All lines in the records below from the line with "Write a Blender" through the line with "from mathutils import" are to be given again exactly, both ends included; the pictures are to be left out.
[Begin Data for processing]
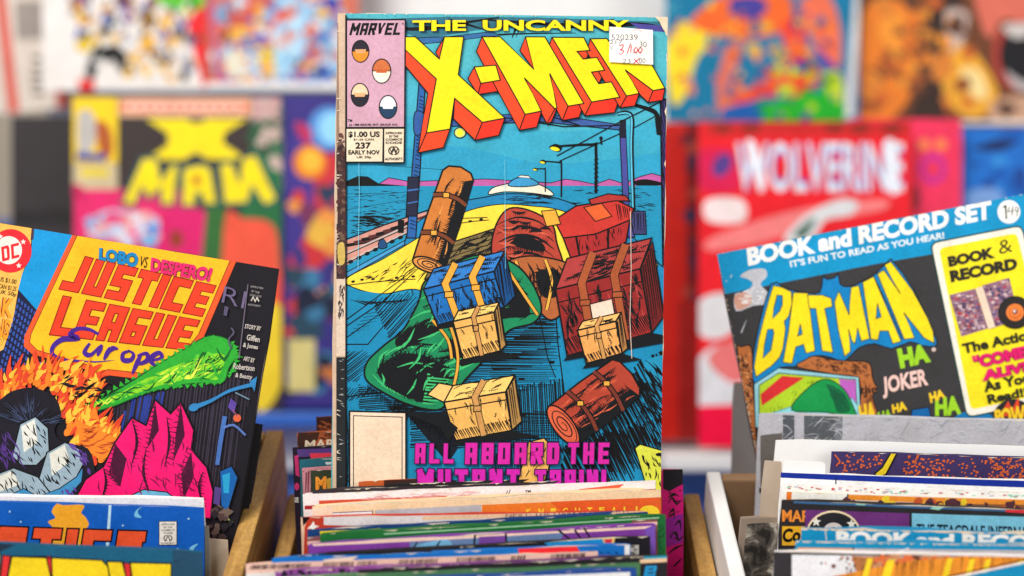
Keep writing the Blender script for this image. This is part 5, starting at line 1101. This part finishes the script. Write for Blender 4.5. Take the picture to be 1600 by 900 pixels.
a.hatch([(474, 736), (488, 735), (486, 775), (474, 775)], 92, 4, 2.6, C(120, 60, 70)); a.build(t)
pl, t, a = packed((485, 735), (1000, 718), 'dark olive comic with orange capitals left of the standing comic', C(52, 60, 42), GC, seed=75, z=-.0885)
a.text('M', [(493, 745), (510, 744), (510, 764), (493, 766)], C(240, 150, 50), .06); a.text('c', [(511, 752), (521, 751), (521, 765), (511, 766)], C(222, 160, 60), .04); a.poly([(510, 748), (524, 744), (525, 766), (512, 768)], C(196, 150, 60)); a.build(t)
pl, t, a = packed((560, 751), (1067, 733), 'magenta comic with black streaks at the right of the middle crate', C(226, 14, 126), GC, seed=76, z=-.083, dd=.027)
a.poly([(1036, 730), (1069, 730), (1069, 756), (1056, 762), (1046, 768), (1036, 764)], C(30, 26, 34))
a.poly([(1036, 812), (1074, 800), (1076, 846), (1036, 856)], C(160, 30, 160))
for P in ([(1044, 778), (1052, 772), (1062, 776)], [(1044, 786), (1050, 778), (1058, 788), (1064, 780)], [(1044, 806), (1052, 796), (1054, 812)], [(1054, 822), (1062, 814), (1064, 830)], [(1046, 838), (1056, 832), (1060, 844), (1070, 836)], [(1044, 866), (1056, 856), (1072, 850)], [(1052, 886), (1066, 872)]): a.line(P, 4, K, .2, .1, 1, n=3)
a.marks([(1042, 770), (1067, 762), (1072, 840), (1044, 848)], 14, -30, 9, 2.2, K, 25); a.build(t)
# in front of the standing comic, back to front
pl, t, a = packed((560, 752), (1033, 729), 'orange brown comic with dark scribbled flames just in front of the standing comic', C(206, 96, 44), GC, seed=80, dd=-.0045)
a.poly([(600, 742), (960, 730), (940, 760), (600, 770)], C(70, 36, 24)); a.marks([(700, 740), (1030, 728), (1030, 762), (700, 770)], 190, -25, 10, 1.9, K, 50); a.marks([(700, 740), (970, 732), (970, 752), (700, 764)], 80, -25, 9, 1.8, C(226, 120, 60), 50); a.build(t)
pl, t, a = packed((600, 757), (1012, 741), 'black edged comic behind the white comics', C(34, 32, 36), GC, seed=81, dd=-.004); a.build(t)
pl, t, a = packed((488, 766), (1000, 746), 'thin comic with a black top line behind the white comics', C(54, 44, 50), GC, seed=82, amp=.0004, dd=-.004); a.build(t)
pl, t, a = packed((473, 772), (1024, 750), 'white comic with a red smear and fine dots in the middle crate', C(244, 232, 232), GC, seed=83, pages=M_PAGEW, th=.004, amp=.0006, dd=-.0035)
a.poly([(905, 764), (975, 756), (960, 768), (900, 772)], C(232, 96, 60)); a.poly([(498, 782), (700, 774), (690, 780), (500, 794)], C(210, 84, 56)); a.marks([(560, 775), (760, 766), (760, 778), (560, 786)], 60, -3, 26, 1.2, C(232, 170, 170), 4)
a.text('TM', [(820, 766), (829, 765), (829, 769), (820, 770)], K, .03); a.line([(793, 766), (791, 772)], 1.2, K); a.line([(797, 765), (795, 771)], 1.2, K)
a.poly([(476, 790), (1036, 763), (1036, 768), (476, 796)], C(176, 40, 48)); a.build(t)
pl, t, a = packed((488, 791), (1032, 764), 'cream comic whose orange band carries spaced yellow capitals', C(248, 214, 172), GC, seed=84, th=.005, amp=.0005)
a.poly([(586, 797), (752, 788), (752, 822), (586, 828)], C(190, 190, 198)); a.poly([(753, 788), (1040, 776), (1040, 830), (753, 830)], C(240, 128, 44)); a.poly([(860, 783), (1040, 776), (1040, 820), (900, 820)], C(232, 96, 40)); a.poly([(520, 800), (582, 797), (582, 830), (520, 832)], C(240, 236, 238)); a.line([(520, 801), (582, 798), (582, 830)], 1.2, K)
a.line(ell(555, 822, 14, 5, 0, 12, 180, 360), 1.2, C(120, 110, 110))
for i, ch in enumerate('KNIGHTFALL'): x = 822+i*19; y = 795-i*.4; a.text(ch, [(x, y-1), (x+8, y-1), (x+8, y+9), (x, y+9)], C(250, 220, 60), .03)
a.poly(ell(1014, 800, 16, 11), C(250, 214, 50)); a.poly([(474, 794), (520, 792), (520, 806), (474, 806)], C(246, 216, 190)); a.build(t)
pl, t, a = packed((470, 808), (1008, 799), 'red cornered comic with a white star and pinkish spine', C(196, 60, 40), GC, seed=85, z=-.092)
a.poly([(470, 806), (482, 806), (476, 824), (474, 900), (468, 900)], C(236, 190, 160)); a.poly([(472, 806), (486, 806), (474, 822)], K); a.poly([(486, 820), (490, 814), (492, 820), (499, 822), (492, 825), (490, 832), (487, 826), (480, 826)], C(246, 238, 230)); a.poly([(506, 806), (1010, 792), (1010, 830), (506, 820)], C(226, 216, 216)); a.poly([(660, 806), (1010, 796), (1010, 804), (660, 812)], C(240, 196, 160))
a.text('NEXT: THE DARKEST KNIGHT', [(790, 803), (985, 796), (985, 801), (790, 808)], C(60, 50, 60), .0); a.build(t)
pl, t, a = packed((480, 828), (1012, 799), 'navy edged comic with a yellow strip in the middle crate', C(20, 62, 120), GC, seed=86, z=-.0915, amp=.0004)
a.poly([(500, 830), (594, 825), (594, 832), (500, 838)], C(250, 220, 30)); a.build(t)
pl, t, a = packed((500, 834), (1040, 804), 'green bordered comic standing tall at the right of the packed row', C(24, 104, 48), GC, seed=87, z=-.090, amp=.0004, th=.0035)
a.marks([(700, 816), (1040, 800), (1040, 880), (1026, 880), (1026, 812)], 90, -30, 9, 1.4, C(14, 60, 30), 40); a.line([(600, 834), (1030, 809)], 2, C(150, 200, 160)); a.build(t)
pl, t, a = packed((480, 840), (1027, 811), 'brown mauve comic with a thin pink page line', C(132, 80, 84), GC, seed=88, z=-.092, amp=.0005)
a.poly([(480, 846), (1027, 815), (1027, 820), (480, 852)], C(240, 190, 176)); a.build(t)
pl, t, a = packed((482, 850), (1024, 818), 'purple bordered comic with a blue night strip and rounded corner', C(128, 60, 160), GC, seed=89, z=-.092, amp=.0006)
a.poly([(486, 848), (1018, 822), (1018, 826), (490, 853)], C(246, 206, 190)); a.poly([(640, 846), (880, 832), (870, 862), (640, 868)], C(104, 130, 176)); a.poly([(748, 838), (790, 836), (790, 862), (748, 862)], C(120, 70, 160)); a.poly(sm([(650, 852), (700, 842), (700, 866), (640, 866)], 3), C(120, 180, 220))
for P in ([(640, 866), (652, 846)], [(676, 862), (688, 844)], [(742, 834), (740, 862)], [(790, 832), (792, 860)], [(870, 826), (900, 850)], [(898, 828), (908, 842)], [(912, 824), (926, 846)]): a.line(P, 3.4, K, 1, .6)
a.poly([(1008, 826), (1024, 820), (1024, 900), (1014, 900)], C(120, 80, 180)); a.build(t)
pl, t, a = packed((465, 868), (1016, 838), 'black comic with a cyan corner and a boxed seal at its right', C(28, 26, 32), GC, seed=90, z=-.0935, amp=.0005)
a.poly([(850, 848), (940, 842), (950, 852), (870, 860)], C(20, 140, 200)); a.poly([(941, 842), (961, 841), (959, 852), (945, 853)], C(236, 196, 110)); a.poly([(944, 843), (957, 842), (955, 851), (947, 851)], C(226, 50, 70)); a.poly([(981, 852), (999, 851), (999, 868), (981, 868)], C(190, 186, 180), ow=1.4); a.marks([(982, 853), (998, 852), (998, 866), (982, 866)], 10, 0, 8, 1.4, K, 5); a.build(t)
pl, t, a = packed((425, 872), (985, 850), 'bright blue comic with a red stretch in the middle crate', C(20, 112, 196), GC, seed=91, z=-.0935, amp=.0005)
a.poly([(808, 856), (900, 852), (906, 862), (812, 866)], C(232, 40, 50)); a.poly([(505, 874), (560, 868), (545, 880), (510, 882)], C(226, 206, 190)); a.marks([(900, 855), (980, 852), (980, 866), (910, 868)], 6, 30, 14, 1.5, K, 10); a.poly([(976, 852), (984, 851), (984, 880), (976, 880)], C(240, 238, 236)); a.build(t)
pl, t, a = packed((384, 881), (934, 861), 'pink edged comic printed with rows of small dark bars', C(240, 196, 180), GC, seed=92, z=-.0945, amp=.0006)
for x0, n_, s_ in ((392, 16, 3.2), (440, 14, 3.4), (506, 11, 4.4), (560, 8, 4), (625, 14, 4.4), (715, 14, 4.4), (800, 5, 4.6), (862, 14, 3.8)):
    for i in range(n_):
        x = x0+i*s_; y = 881-(x-384)*.0364+2.2; w_ = random.uniform(1.2, 3); a.poly([(x, y), (x+w_, y), (x+w_-1.6, y+7), (x-1.6, y+7)], C(50, 30, 40))
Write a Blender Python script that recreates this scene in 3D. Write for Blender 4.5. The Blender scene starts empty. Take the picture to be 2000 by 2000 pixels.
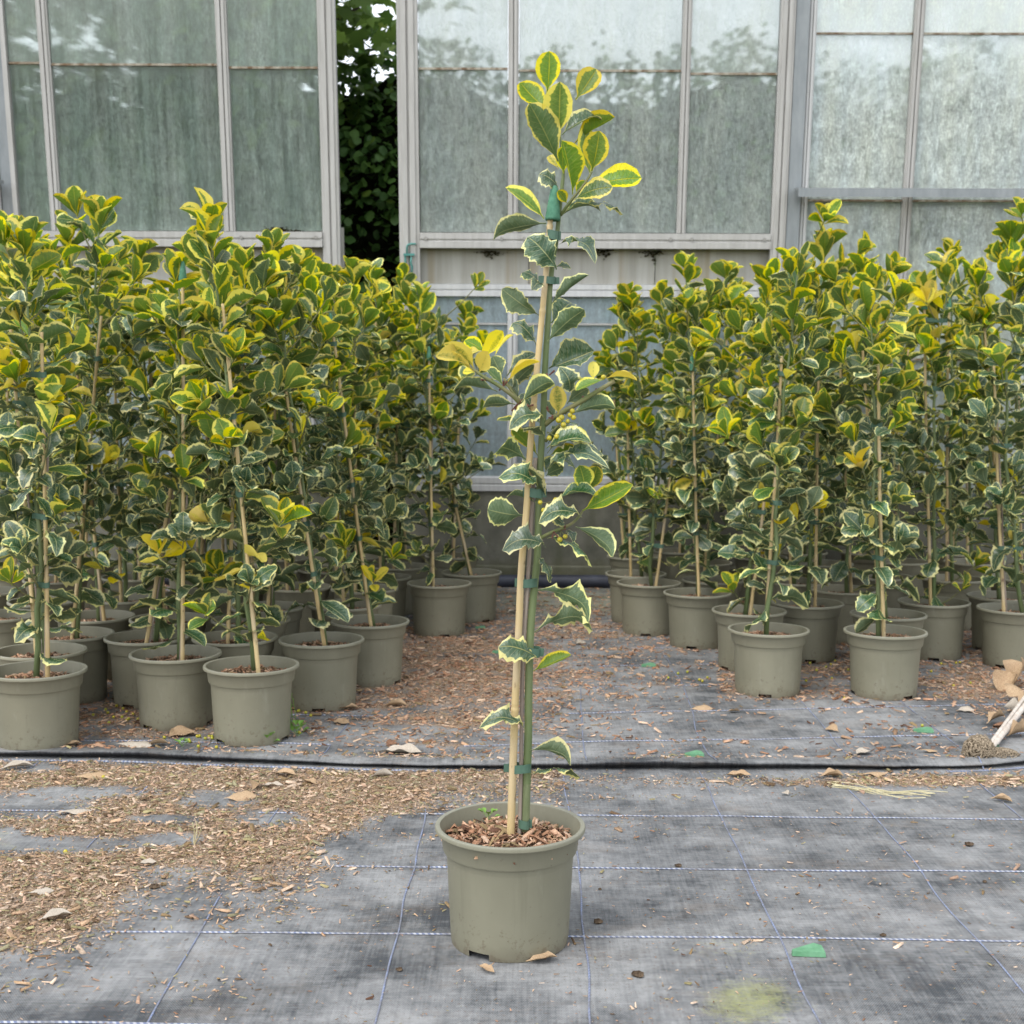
import bpy, math, random
import numpy as np
from mathutils import Vector, Matrix, noise as mnoise

# ------------------------------------------------------------------ camera, sky, sun, exposure
sc = bpy.context.scene
col = sc.collection
R = math.radians
F_PX = 2585.0                       # focal length in photo pixels (photo is 2000 px wide)
CAM = Vector((0, 0, 1.0))
PITCH, YAW, ROLL = R(4.73), R(0.66), R(0.30)
fwd = Vector((-math.sin(YAW) * math.cos(PITCH), math.cos(YAW) * math.cos(PITCH), -math.sin(PITCH)))
rt0 = fwd.cross(Vector((0, 0, 1))).normalized()
up0 = rt0.cross(fwd).normalized()
RT = rt0 * math.cos(ROLL) + up0 * math.sin(ROLL)
UP = up0 * math.cos(ROLL) - rt0 * math.sin(ROLL)
cam_d = bpy.data.cameras.new('camera')
cam = bpy.data.objects.new('camera', cam_d); col.objects.link(cam)
cam.matrix_world = Matrix((( RT.x, UP.x, -fwd.x, CAM.x), (RT.y, UP.y, -fwd.y, CAM.y),
                           (RT.z, UP.z, -fwd.z, CAM.z), (0, 0, 0, 1)))
cam_d.sensor_width = 36; cam_d.lens = F_PX / 2000 * 36
cam_d.clip_end = 1000; cam_d.clip_start = 0.05
cam_d.dof.use_dof = True; cam_d.dof.focus_distance = 2.6; cam_d.dof.aperture_fstop = 9.0
sc.camera = cam

SUN_EL, SUN_AZ = R(58), R(-35)      # high soft daylight, from ahead-left of the camera side
world = bpy.data.worlds.new("World"); sc.world = world; world.use_nodes = True
wn = world.node_tree.nodes; wl = world.node_tree.links
bg = wn['Background']; bg.inputs['Strength'].default_value = 0.15
sky = wn.new('ShaderNodeTexSky'); sky.sky_type = 'NISHITA'; sky.sun_disc = False
sky.sun_elevation = SUN_EL; sky.sun_rotation = R(180) ; sky.dust_density = 1.0; sky.air_density = 1.0; sky.ozone_density = 1.0
hs = wn.new('ShaderNodeHueSaturation'); hs.inputs['Saturation'].default_value = 0.24; hs.inputs['Value'].default_value = 1.95
wl.new(sky.outputs[0], hs.inputs['Color']); wl.new(hs.outputs[0], bg.inputs['Color'])
sun_d = bpy.data.lights.new('sun', 'SUN'); sun_d.energy = 1.1; sun_d.angle = R(25); sun_d.color = (1, 0.97, 0.92)
sun = bpy.data.objects.new('sun', sun_d); col.objects.link(sun)
sun_dir = Vector((math.sin(-SUN_AZ) * -math.cos(SUN_EL), -math.cos(SUN_AZ) * math.cos(SUN_EL), math.sin(SUN_EL)))
sun.rotation_euler = sun_dir.to_track_quat('Z', 'Y').to_euler()
sky.sun_rotation = math.atan2(sun_dir.x, sun_dir.y)
sc.view_settings.view_transform = 'Standard'; sc.view_settings.look = 'None'
sc.view_settings.gamma = 1.0; sc.view_settings.exposure = 0.52; sc.view_settings.use_curve_mapping = False
sc.cycles.use_denoising = True
sc.cycles.max_bounces = 8; sc.cycles.diffuse_bounces = 3; sc.cycles.glossy_bounces = 2
sc.cycles.transmission_bounces = 4; sc.cycles.transparent_max_bounces = 12
sc.cycles.caustics_reflective = False; sc.cycles.caustics_refractive = False

# ------------------------------------------------------------------ where a measured direction meets a real surface
def ray(px, py): return (fwd * F_PX + RT * (px - 1000) - UP * (py - 1000))
def ground(px, py, z=0.0):
    d = ray(px, py); t = (z - CAM.z) / d.z; return CAM + d * t
def aty(px, py, Y):
    d = ray(px, py); return CAM + d * ((Y - CAM.y) / d.y)
def project(p):
    q = p - CAM; w = q.dot(fwd); return (1000 + F_PX * q.dot(RT) / w, 1000 - F_PX * q.dot(UP) / w)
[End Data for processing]
## [Correct result]
Write a Blender Python script that recreates this scene in 3D. Write for Blender 4.5. The Blender scene starts empty. Take the picture to be 2000 by 2000 pixels.
import bpy, math, random
import numpy as np
from mathutils import Vector, Matrix, noise as mnoise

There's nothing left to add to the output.